3. Determination of the Company's expected expenses in the conduct of the business, including such things as operating expenses, depreciation, taxes, etc.
4. Determination of rate schedules sufficient to repay to the Company its expenses in the conduct of the business, plus an amount, as profit, as determined in (2) above.

*278 The Attorney General's arguments with respect to the stock dividend would be valid if the record before us showed that proposed cash dividends had been treated as a necessary expense, under (3) above, to be recouped by the Company in addition to its permissible profit. Such is not the case. Regardless of the amount of the annual cash dividend per share, and regardless of the number of shares of stock outstanding, any cash dividends paid must come out of the 6.25 percent allowed to the Company for profit, or net income, by the Commission order under review. The Attorney General does not argue, and the record does not show, that 6.25 percent is an unreasonable or unconscionable margin of profit, or that it is more than the "fair return" the Company is entitled to earn under the rule mentioned in Southwestern Bell Telephone Co. v. State, 204 Okl. 225, 230 P.2d 260. On the contrary, there was expert testimony before the Commission to the effect that the Company's profits, even if the rate of return requested by the Company (6.5%) were allowed, would still be slightly below that of 20 other natural gas companies of comparable capitalization and financial structure.

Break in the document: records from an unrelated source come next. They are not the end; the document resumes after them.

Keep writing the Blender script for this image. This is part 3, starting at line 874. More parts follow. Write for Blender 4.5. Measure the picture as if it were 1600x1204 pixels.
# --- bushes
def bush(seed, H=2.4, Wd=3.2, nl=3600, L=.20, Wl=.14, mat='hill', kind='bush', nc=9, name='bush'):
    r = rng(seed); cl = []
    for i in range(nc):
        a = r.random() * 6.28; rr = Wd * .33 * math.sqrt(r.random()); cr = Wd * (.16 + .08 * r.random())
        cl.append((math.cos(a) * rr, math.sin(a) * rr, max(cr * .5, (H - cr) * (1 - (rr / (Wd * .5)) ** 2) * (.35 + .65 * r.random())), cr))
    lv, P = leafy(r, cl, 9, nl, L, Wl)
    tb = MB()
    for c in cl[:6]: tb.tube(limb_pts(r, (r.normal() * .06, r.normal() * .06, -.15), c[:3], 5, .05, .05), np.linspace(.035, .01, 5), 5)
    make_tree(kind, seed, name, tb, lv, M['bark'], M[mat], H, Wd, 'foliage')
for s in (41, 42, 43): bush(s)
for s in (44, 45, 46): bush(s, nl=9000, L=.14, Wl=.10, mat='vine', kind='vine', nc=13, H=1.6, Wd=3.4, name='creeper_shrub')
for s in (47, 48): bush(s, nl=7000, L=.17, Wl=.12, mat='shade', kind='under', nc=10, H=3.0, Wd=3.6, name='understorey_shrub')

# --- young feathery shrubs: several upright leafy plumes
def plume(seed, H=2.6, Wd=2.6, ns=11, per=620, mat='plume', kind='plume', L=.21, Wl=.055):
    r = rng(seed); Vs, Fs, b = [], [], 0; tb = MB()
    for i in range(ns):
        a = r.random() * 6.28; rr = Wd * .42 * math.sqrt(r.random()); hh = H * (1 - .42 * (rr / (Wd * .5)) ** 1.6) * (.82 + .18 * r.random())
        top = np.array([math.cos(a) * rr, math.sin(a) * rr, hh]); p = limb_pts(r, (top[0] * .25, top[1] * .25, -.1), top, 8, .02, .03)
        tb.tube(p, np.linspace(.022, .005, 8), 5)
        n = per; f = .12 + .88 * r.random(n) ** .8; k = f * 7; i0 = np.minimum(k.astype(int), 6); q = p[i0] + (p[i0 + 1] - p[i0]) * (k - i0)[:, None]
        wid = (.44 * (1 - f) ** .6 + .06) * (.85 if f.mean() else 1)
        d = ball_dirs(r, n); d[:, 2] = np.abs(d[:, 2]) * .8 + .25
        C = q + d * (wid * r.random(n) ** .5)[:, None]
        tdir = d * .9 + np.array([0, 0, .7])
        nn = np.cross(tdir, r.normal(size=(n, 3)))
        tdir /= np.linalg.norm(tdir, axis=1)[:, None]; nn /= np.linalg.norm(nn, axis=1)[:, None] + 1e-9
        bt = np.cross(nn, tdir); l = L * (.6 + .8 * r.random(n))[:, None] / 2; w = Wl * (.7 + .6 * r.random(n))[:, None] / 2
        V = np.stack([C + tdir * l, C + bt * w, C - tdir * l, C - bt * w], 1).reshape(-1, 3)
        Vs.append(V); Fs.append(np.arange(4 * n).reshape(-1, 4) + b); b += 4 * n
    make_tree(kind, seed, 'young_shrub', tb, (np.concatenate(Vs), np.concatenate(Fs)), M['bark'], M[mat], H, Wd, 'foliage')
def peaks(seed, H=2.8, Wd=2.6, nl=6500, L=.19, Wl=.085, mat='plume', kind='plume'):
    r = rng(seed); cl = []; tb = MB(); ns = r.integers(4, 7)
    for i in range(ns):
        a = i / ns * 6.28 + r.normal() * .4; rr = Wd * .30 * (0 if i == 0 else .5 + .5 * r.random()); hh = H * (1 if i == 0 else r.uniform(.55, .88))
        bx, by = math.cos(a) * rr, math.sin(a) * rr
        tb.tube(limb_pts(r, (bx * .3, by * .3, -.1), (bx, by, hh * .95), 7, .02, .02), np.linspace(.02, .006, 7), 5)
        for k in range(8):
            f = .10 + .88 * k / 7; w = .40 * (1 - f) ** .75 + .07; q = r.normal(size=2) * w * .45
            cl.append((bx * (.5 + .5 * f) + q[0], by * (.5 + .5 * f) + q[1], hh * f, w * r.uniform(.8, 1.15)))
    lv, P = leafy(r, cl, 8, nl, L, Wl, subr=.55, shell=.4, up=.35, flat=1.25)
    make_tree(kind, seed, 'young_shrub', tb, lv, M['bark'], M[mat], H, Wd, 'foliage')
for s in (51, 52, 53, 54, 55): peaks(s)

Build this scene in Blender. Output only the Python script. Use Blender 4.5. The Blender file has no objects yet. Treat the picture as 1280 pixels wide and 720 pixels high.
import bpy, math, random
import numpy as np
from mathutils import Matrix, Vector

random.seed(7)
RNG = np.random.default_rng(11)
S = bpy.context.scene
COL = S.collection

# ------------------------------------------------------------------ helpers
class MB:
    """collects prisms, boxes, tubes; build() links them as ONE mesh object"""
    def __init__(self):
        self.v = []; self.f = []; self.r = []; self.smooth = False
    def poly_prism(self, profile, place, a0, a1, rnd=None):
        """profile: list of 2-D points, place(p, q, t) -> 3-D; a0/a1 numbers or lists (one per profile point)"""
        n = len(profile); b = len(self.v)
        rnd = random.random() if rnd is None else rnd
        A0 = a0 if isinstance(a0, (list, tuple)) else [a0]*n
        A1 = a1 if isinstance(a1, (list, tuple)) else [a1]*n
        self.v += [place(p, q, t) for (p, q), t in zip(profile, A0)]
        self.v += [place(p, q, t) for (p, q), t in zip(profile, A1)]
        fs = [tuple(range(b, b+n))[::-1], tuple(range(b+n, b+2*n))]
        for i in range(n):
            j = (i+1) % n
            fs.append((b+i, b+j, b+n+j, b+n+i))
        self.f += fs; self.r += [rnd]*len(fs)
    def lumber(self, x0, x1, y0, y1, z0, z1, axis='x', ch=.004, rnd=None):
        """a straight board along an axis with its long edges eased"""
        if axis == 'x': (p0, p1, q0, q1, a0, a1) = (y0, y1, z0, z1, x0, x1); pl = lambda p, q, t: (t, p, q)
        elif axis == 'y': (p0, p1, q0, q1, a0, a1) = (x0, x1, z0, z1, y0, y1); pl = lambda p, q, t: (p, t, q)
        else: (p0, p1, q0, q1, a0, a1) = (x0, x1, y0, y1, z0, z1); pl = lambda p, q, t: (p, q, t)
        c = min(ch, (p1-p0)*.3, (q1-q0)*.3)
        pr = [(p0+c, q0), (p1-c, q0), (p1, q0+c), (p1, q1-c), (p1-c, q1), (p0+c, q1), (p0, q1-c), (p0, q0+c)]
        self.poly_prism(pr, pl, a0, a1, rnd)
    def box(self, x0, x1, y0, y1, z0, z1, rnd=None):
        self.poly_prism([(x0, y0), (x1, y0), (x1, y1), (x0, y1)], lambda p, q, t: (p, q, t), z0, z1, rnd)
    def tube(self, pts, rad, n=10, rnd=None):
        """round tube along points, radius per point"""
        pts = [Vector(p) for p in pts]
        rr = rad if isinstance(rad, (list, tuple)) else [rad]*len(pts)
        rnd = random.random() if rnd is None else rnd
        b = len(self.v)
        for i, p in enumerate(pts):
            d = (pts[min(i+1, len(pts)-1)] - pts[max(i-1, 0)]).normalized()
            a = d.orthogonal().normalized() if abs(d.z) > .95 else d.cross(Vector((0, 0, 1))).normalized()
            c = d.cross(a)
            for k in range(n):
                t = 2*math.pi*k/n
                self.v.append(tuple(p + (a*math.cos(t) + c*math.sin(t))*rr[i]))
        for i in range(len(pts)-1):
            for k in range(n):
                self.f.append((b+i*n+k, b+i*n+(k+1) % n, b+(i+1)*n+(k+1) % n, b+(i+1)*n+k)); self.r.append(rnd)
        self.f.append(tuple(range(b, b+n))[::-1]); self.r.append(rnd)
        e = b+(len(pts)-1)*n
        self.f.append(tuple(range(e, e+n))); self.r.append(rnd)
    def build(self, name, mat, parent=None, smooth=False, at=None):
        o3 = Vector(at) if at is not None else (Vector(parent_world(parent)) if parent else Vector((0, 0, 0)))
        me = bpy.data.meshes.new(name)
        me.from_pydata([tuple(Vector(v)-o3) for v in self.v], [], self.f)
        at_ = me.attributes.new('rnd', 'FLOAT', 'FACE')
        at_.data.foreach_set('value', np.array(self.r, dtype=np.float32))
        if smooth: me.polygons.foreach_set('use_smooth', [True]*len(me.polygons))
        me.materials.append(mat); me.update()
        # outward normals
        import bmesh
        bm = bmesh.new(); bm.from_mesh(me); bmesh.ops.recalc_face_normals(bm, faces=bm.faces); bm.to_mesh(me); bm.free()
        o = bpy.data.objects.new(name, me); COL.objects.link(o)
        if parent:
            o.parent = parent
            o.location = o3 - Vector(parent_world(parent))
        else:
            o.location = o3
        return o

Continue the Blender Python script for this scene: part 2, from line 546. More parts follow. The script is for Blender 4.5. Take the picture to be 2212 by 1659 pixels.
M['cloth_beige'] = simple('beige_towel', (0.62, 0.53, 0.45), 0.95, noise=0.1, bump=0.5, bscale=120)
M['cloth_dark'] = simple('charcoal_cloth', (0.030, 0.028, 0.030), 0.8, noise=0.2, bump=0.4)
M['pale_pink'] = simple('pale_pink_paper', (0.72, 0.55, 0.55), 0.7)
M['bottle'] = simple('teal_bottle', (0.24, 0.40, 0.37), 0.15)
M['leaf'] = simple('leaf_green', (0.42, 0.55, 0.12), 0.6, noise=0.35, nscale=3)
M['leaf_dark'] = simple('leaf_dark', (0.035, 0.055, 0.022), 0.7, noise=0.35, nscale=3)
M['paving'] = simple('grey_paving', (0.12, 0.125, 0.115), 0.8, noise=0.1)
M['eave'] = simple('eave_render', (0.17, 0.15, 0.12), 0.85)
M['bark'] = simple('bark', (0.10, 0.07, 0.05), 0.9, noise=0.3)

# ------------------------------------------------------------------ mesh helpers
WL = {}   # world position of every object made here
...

We have noted the other arguments raised by the Attorney General with respect to reasonable financial requirements, sales and earnings, and determination of income deficiency and allocation of expenses. They are, as the Attorney General himself notes with respect to one of them, "largely due to the utility — non-utility dichotomy" and do not require separate discussion in this opinion.

After a careful review of the record before us, we hold that the Commission has regularly pursued its authority and that the findings and conclusions of the Commission are sustained by the law and substantial evidence. Article IX, Sec. 20, Oklahoma Constitution.

The order of the Corporation Commission is therefore affirmed.